Attorney Thomas Decker, representing the youth and his parents, asked the teenager questions about hobbies and skills such as skiing, playing basketball, drums, and karate. The picture he drew was of a boy whose life was normal and active except for his two years at St. Norbert school.

Then, under questioning by Decker, Richard said that "four or five times" in his first year and a similar number of times in 2nd grade, he was called into the principal's office, where he said both Halpin and Lutz swore at him on occasion and where he said they sexually abused him.

He did not specify how many times it happened. Once, he said, the two rolled around on the floor, naked, in front of him. He said he didn't remember if he was clothed or not. On another occasion, he said, he was unclothed when Lutz sexually molested him on his face and buttocks.

When he entered the courtroom and sat at the prosecution table, Richard kept his back to Lutz and Halpin at the defense table.

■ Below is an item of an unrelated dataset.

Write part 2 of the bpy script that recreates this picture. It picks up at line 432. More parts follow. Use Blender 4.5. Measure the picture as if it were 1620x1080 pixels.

Throughout his time on the witness stand, he looked straight ahead. Lutz, on the other hand, sat at the end of the table where he could face the boy. His calm demeanor did not change when the alleged sexual acts were described.

Under cross-examination, defense attorneys Erlenacher, representing Lutz, and Patricia Bobb, representing Halpin, hammered away at portraying the boy as an emotionally troubled child who feared his father's anger, who had seen violent movies and nudity in magazines and movies as a child before attending St. Norbert, who had exaggerated stories of being beaten up by other children, and who had incorporated fantasies from movies into accounts of his own life.

The trial stems from a lawsuit filed in 1989. Northbrook police and the Cook County state's attorney's office investigated the family's criminal complaints, but never filed charges against Lutz and Halpin.